Leaving London for the first time on February 16, 1870, she began making highly-profitable trips around the Cape of Good Hope to deliver tea from China.

However, she made only eight trips to China in the tea trade, as steam ships using the Suez Canal replaced sailing ships.

Later the ship made many journeys carrying wool from Australia to Britain. It was during this time that she made her legendary fast voyages -- just 72 days in 1885 via Cape Horn.

Measuring 280 feet (85 meters) in length, the ship weighed 963 tons (979 U.S. tons) and her main mast soared 152 feet (46.3 meters) above the main deck.

Captain Dowman of Falmouth decided she should be preserved and in 1922 bought the ship and made her part of a floating nautical school he was operating.

In 1938, his widow presented the ship to the Thames Nautical Training School at Greenhithe.

The ship was used for training naval cadets during World War II, and in 1951 it was moored in London for the Festival of Britain. Shortly afterwards, the ship was acquired by the Cutty Sark Society.

It now resides in dry dock in Greenwich, London, and more than 15 million visitors have been inside the ship.
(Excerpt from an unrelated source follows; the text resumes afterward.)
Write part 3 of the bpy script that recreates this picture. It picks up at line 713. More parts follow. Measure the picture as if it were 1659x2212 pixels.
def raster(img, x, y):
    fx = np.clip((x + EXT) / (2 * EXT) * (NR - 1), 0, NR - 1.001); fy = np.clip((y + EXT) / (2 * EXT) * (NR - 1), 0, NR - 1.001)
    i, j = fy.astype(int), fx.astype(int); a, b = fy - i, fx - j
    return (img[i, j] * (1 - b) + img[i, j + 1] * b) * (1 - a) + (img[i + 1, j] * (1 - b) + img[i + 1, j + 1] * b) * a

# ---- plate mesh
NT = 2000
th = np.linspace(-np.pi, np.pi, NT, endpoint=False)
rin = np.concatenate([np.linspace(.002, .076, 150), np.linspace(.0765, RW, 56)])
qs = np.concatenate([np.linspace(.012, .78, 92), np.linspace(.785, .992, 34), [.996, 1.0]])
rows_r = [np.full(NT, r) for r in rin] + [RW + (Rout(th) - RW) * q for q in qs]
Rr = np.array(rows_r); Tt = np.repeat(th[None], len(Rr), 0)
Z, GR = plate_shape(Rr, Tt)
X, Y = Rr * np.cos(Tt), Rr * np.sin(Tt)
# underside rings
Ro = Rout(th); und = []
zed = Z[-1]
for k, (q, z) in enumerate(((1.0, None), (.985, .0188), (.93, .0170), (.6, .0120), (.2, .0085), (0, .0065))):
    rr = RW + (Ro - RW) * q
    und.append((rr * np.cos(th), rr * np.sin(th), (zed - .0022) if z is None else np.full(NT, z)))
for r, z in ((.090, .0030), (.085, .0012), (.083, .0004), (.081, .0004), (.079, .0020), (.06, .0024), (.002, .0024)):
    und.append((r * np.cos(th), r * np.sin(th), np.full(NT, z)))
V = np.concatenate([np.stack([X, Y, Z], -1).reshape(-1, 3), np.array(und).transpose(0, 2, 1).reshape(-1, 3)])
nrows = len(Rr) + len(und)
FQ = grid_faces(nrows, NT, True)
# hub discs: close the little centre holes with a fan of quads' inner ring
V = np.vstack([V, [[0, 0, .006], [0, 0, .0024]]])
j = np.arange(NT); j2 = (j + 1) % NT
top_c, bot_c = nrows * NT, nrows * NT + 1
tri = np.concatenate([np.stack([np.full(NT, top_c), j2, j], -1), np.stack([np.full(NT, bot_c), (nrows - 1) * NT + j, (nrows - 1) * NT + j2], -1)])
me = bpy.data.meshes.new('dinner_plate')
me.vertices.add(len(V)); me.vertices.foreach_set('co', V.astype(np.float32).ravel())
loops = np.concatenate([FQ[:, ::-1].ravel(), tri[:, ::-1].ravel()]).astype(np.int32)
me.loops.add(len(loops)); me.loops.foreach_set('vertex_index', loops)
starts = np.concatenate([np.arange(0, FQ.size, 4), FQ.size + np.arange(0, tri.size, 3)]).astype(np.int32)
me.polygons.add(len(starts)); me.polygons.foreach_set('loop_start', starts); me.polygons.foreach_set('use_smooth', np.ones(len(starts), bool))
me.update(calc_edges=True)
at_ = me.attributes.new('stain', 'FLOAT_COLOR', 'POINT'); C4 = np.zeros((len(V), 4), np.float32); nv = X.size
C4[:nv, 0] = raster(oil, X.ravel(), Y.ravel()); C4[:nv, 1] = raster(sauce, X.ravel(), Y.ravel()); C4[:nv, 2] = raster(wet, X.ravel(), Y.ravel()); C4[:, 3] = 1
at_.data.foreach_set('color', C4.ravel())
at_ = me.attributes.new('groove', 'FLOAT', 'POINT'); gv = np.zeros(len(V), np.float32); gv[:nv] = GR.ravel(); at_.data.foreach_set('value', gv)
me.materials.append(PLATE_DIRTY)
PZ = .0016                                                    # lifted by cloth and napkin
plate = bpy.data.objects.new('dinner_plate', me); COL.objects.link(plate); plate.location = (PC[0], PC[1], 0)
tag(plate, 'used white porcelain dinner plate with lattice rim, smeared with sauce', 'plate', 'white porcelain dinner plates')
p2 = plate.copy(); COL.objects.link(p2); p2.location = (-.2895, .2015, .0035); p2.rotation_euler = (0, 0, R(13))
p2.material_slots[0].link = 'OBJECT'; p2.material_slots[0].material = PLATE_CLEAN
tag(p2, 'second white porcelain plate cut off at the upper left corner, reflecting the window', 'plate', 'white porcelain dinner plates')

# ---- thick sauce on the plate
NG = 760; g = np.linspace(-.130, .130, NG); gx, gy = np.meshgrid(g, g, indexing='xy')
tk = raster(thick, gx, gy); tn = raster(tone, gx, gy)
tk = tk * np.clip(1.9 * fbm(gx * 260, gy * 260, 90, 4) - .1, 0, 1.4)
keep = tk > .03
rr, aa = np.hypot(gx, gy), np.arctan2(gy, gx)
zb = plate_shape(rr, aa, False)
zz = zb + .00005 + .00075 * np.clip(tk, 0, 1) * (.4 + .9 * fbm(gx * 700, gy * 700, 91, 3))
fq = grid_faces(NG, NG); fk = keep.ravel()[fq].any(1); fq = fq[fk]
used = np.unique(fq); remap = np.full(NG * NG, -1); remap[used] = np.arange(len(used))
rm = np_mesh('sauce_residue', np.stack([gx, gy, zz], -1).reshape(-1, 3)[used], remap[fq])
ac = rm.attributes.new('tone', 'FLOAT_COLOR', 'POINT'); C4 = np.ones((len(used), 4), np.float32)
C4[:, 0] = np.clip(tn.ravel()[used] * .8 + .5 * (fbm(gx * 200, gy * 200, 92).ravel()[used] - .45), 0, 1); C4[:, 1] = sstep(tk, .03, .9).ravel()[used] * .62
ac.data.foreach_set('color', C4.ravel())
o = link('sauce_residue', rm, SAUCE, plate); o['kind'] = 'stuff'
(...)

In September 2006 it was given a £11.75 million (U.S.$23 million) National Lottery grant for a restoration project that would see the vessel being lifted three metres above her current position.

The ship was said to be in a serious state of deterioration before it was closed in November for restoration work such as mechanical cleaning and applying preventative coatings to begin.

A glass "bubble" was also going to be attached at the ship's waterline to give year-round protection to visitors in the dry berth and to the lower hull itself.

On the bow of the ship is the motto: "Where there's a Willis a way," a play on the name of the first owner, Jock, "White Hat" Willis.

The Cutty Sark delivered tea from China to Britain.